WORK REQUIRED:
Retype each line of the material exactly, please, skipping any picture in it.

INFORMATION PROVIDED:

_ _ _

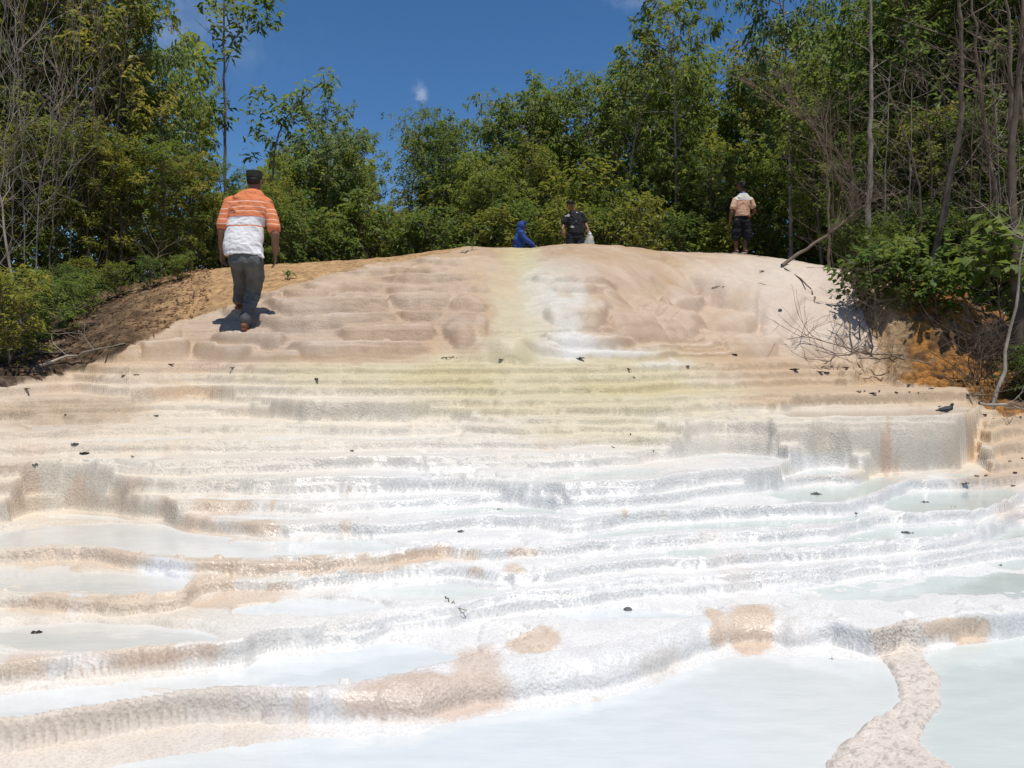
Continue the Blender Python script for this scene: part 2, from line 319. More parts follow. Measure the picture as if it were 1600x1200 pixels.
# ---- mid scale roughness
wl = np.clip(wallw, 0, 1)
Z += (1 - soilw) * (wl * (.011 * fbm(GX * 6, GY * 6, 81, 3) + .0016 * vn(GX * 26, GY * 20, 85)) + .003 * fbm(GX * 16, GY * 16, 87, 3) + .0012 * vn(GX * 45, GY * 45, 89))
Z += (1 - soilw) * sst(tt, 0, .1) * (.014 * fbm(GX * 4, GY * 4, 91, 4) + .004 * fbm(GX * 17, GY * 17, 92, 3))
rk = fbm(GX * 2.6, GY * 2.6, 95, 5, .6)
Z += soilw * ((.03 + .05 * np.exp(-((G_px - 1500) / 110.) ** 2)) * fbm(GX * 4, GY * 4, 93, 5, .6) + .24 * (np.abs(rk) - .25) * np.exp(-((G_px - 1500) / 110.) ** 2) * sst(G_d, 8.0, 9.0))
# ---- pools: shallow basins where the photo holds water
Wx_ = G_px + 60 * fbm(GX * 1.5, GY * 1.5, 201, 4); Wy_ = PY + 16 * fbm(GX * 2.2, GY * 2.2, 205, 4)
def ell(cx, cy, rx, ry, k=1.0):
    q = ((Wx_ - cx) / rx) ** 2 + ((Wy_ - cy) / ry) ** 2
    return k * (1 - sst(np.sqrt(q), .75, 1.1))
pool = np.zeros_like(Z)
for e in [(440, 858, 300, 17), (140, 840, 240, 22), (400, 1042, 380, 42), (60, 1100, 260, 40), (170, 1000, 240, 26), (215, 918, 120, 15), (40, 920, 90, 10), (680, 925, 190, 26), (480, 955, 110, 14), (1330, 772, 130, 22), (1500, 778, 130, 28),
          (1460, 826, 100, 28), (1120, 812, 160, 18), (950, 842, 110, 12), (1160, 882, 260, 16), (1280, 646, 240, 12), (600, 776, 140, 10), (740, 800, 150, 14), (1590, 850, 60, 40), (1150, 915, 120, 8), (1380, 925, 110, 8), (950, 955, 160, 12),
          (1150, 770, 90, 8), (900, 757, 60, 5)]:
    pool = np.maximum(pool, ell(*e))
pn = .8 * sst(fbm(GX * 1.5, GY * 2.2, 105, 3), -.2, .15) * sst(PY, 615, 630) * (1 - sst(PY, 900, 990))
pool = np.maximum(pool, pn)
lowz = .0045 * fbm(GX * 3.2, GY * 3.2, 101, 3) + .003 * vn(GX * 11, GY * 11, 104)
Z += np.where((tread >= 0) & (tread < nT) & (basin > 0), basin * (1 - soilw) * (lowz - .017 * pool + .004), 0)
# fine rimstone steps laid over every wall and dry tread
e3 = np.cumsum(np.concatenate([[-1.8], rng_.uniform(.022, .052, 160)]))
b3 = Z + .020 * fbm(GX * 1.8, GY * 1.8, 301, 3)
k3 = np.clip(np.searchsorted(e3, b3) - 1, 0, 158)
lb3 = np.abs(vn(GX * 3.1 + k3 * 5.7, k3 * 2.3 + .5 * GY, 303)) * .7 + np.abs(vn(GX * 8.3 + k3 * 3.1, k3 * 1.9 + .7 * GY, 304)) * .3
b3 = b3 + .026 * (lb3 - .3)
k3 = np.clip(np.searchsorted(e3, b3) - 1, 0, 158); d3 = e3[k3 + 1] - e3[k3]; u3 = (b3 - e3[k3]) / d3
w3 = np.where(tt > 0, .55 * (1 - sst(G_px, 700, 820)) * (1 - sst(tt, .85, 1)), .85 * (1 - np.clip(pool * basin * 1.3, 0, 1))) * (1 - soilw) * np.where(tread < 0, 0, 1)
Z += w3 * (e3[k3] + d3 * (.9 * prof(u3 / .42) + .1 * u3) - b3)
# lowest pool floor, tan shoal bottom left, sandy bar between the two big pools
bot = tread < 0
dF = (lipD[0] - wid[0])[:, None]
shore = P('-700,1330 0,1250 250,1212 400,1188 520,1166 700,1148 800,1122 980,1093 1060,1066 1120,1048 1220,1040 1300,1034 1360,1030 1440,1020 1560,994 1600,987 2300,940')[:, None]
dS = F * (-Z0 * SC) / (shore - HZ)
fl = -.035 + .05 * sst(G_d, dS - .10, dF + .01) + .012 * sst(500 - G_px, 0, 300) * sst(G_d, dS - .05, dS + .2)
barx = np.interp(PY, [1000, 1030, 1060, 1100, 1130, 1160, 1200, 1300, 1500], [1400, 1412, 1430, 1432, 1408, 1390, 1385, 1390, 1400])
barw = np.interp(PY, [1000, 1060, 1100, 1130, 1160, 1200, 1300, 1500], [46, 42, 44, 52, 72, 130, 240, 330])
bx = (G_px - barx + 26 * fbm(GX * 3, GY * 3, 111, 4)) / barw
bar = (1 - sst(np.abs(bx), .55, 1.25)) * (.052 + .010 * fbm(GX * 8, GY * 8, 113, 4) + .006 * vn(GX * 30, GY * 30, 117))
fl = np.maximum(fl, -.035 + bar)
fl += .008 * fbm(GX * 5, GY * 5, 115, 4) + .003 * vn(GX * 22, GY * 22, 118)
Z += np.where(bot, fl, 0)
PYf = HZ - F * Z / G_d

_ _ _

TASK RESULT:
Continue the Blender Python script for this scene: part 2, from line 319. More parts follow. Measure the picture as if it were 1600x1200 pixels.
# ---- mid scale roughness
wl = np.clip(wallw, 0, 1)
Z += (1 - soilw) * (wl * (.011 * fbm(GX * 6, GY * 6, 81, 3) + .0016 * vn(GX * 26, GY * 20, 85)) + .003 * fbm(GX * 16, GY * 16, 87, 3) + .0012 * vn(GX * 45, GY * 45, 89))
Z += (1 - soilw) * sst(tt, 0, .1) * (.014 * fbm(GX * 4, GY * 4, 91, 4) + .004 * fbm(GX * 17, GY * 17, 92, 3))
rk = fbm(GX * 2.6, GY * 2.6, 95, 5, .6)
Z += soilw * ((.03 + .05 * np.exp(-((G_px - 1500) / 110.) ** 2)) * fbm(GX * 4, GY * 4, 93, 5, .6) + .24 * (np.abs(rk) - .25) * np.exp(-((G_px - 1500) / 110.) ** 2) * sst(G_d, 8.0, 9.0))
# ---- pools: shallow basins where the photo holds water
Wx_ = G_px + 60 * fbm(GX * 1.5, GY * 1.5, 201, 4); Wy_ = PY + 16 * fbm(GX * 2.2, GY * 2.2, 205, 4)
def ell(cx, cy, rx, ry, k=1.0):
    q = ((Wx_ - cx) / rx) ** 2 + ((Wy_ - cy) / ry) ** 2
    return k * (1 - sst(np.sqrt(q), .75, 1.1))
pool = np.zeros_like(Z)
for e in [(440, 858, 300, 17), (140, 840, 240, 22), (400, 1042, 380, 42), (60, 1100, 260, 40), (170, 1000, 240, 26), (215, 918, 120, 15), (40, 920, 90, 10), (680, 925, 190, 26), (480, 955, 110, 14), (1330, 772, 130, 22), (1500, 778, 130, 28),
          (1460, 826, 100, 28), (1120, 812, 160, 18), (950, 842, 110, 12), (1160, 882, 260, 16), (1280, 646, 240, 12), (600, 776, 140, 10), (740, 800, 150, 14), (1590, 850, 60, 40), (1150, 915, 120, 8), (1380, 925, 110, 8), (950, 955, 160, 12),
          (1150, 770, 90, 8), (900, 757, 60, 5)]:
    pool = np.maximum(pool, ell(*e))
pn = .8 * sst(fbm(GX * 1.5, GY * 2.2, 105, 3), -.2, .15) * sst(PY, 615, 630) * (1 - sst(PY, 900, 990))
pool = np.maximum(pool, pn)
lowz = .0045 * fbm(GX * 3.2, GY * 3.2, 101, 3) + .003 * vn(GX * 11, GY * 11, 104)
Z += np.where((tread >= 0) & (tread < nT) & (basin > 0), basin * (1 - soilw) * (lowz - .017 * pool + .004), 0)
# fine rimstone steps laid over every wall and dry tread
e3 = np.cumsum(np.concatenate([[-1.8], rng_.uniform(.022, .052, 160)]))
b3 = Z + .020 * fbm(GX * 1.8, GY * 1.8, 301, 3)
k3 = np.clip(np.searchsorted(e3, b3) - 1, 0, 158)
lb3 = np.abs(vn(GX * 3.1 + k3 * 5.7, k3 * 2.3 + .5 * GY, 303)) * .7 + np.abs(vn(GX * 8.3 + k3 * 3.1, k3 * 1.9 + .7 * GY, 304)) * .3
b3 = b3 + .026 * (lb3 - .3)
k3 = np.clip(np.searchsorted(e3, b3) - 1, 0, 158); d3 = e3[k3 + 1] - e3[k3]; u3 = (b3 - e3[k3]) / d3
w3 = np.where(tt > 0, .55 * (1 - sst(G_px, 700, 820)) * (1 - sst(tt, .85, 1)), .85 * (1 - np.clip(pool * basin * 1.3, 0, 1))) * (1 - soilw) * np.where(tread < 0, 0, 1)
Z += w3 * (e3[k3] + d3 * (.9 * prof(u3 / .42) + .1 * u3) - b3)
# lowest pool floor, tan shoal bottom left, sandy bar between the two big pools
bot = tread < 0
dF = (lipD[0] - wid[0])[:, None]
shore = P('-700,1330 0,1250 250,1212 400,1188 520,1166 700,1148 800,1122 980,1093 1060,1066 1120,1048 1220,1040 1300,1034 1360,1030 1440,1020 1560,994 1600,987 2300,940')[:, None]
dS = F * (-Z0 * SC) / (shore - HZ)
fl = -.035 + .05 * sst(G_d, dS - .10, dF + .01) + .012 * sst(500 - G_px, 0, 300) * sst(G_d, dS - .05, dS + .2)
barx = np.interp(PY, [1000, 1030, 1060, 1100, 1130, 1160, 1200, 1300, 1500], [1400, 1412, 1430, 1432, 1408, 1390, 1385, 1390, 1400])
barw = np.interp(PY, [1000, 1060, 1100, 1130, 1160, 1200, 1300, 1500], [46, 42, 44, 52, 72, 130, 240, 330])
bx = (G_px - barx + 26 * fbm(GX * 3, GY * 3, 111, 4)) / barw
bar = (1 - sst(np.abs(bx), .55, 1.25)) * (.052 + .010 * fbm(GX * 8, GY * 8, 113, 4) + .006 * vn(GX * 30, GY * 30, 117))
fl = np.maximum(fl, -.035 + bar)
fl += .008 * fbm(GX * 5, GY * 5, 115, 4) + .003 * vn(GX * 22, GY * 22, 118)
Z += np.where(bot, fl, 0)
PYf = HZ - F * Z / G_d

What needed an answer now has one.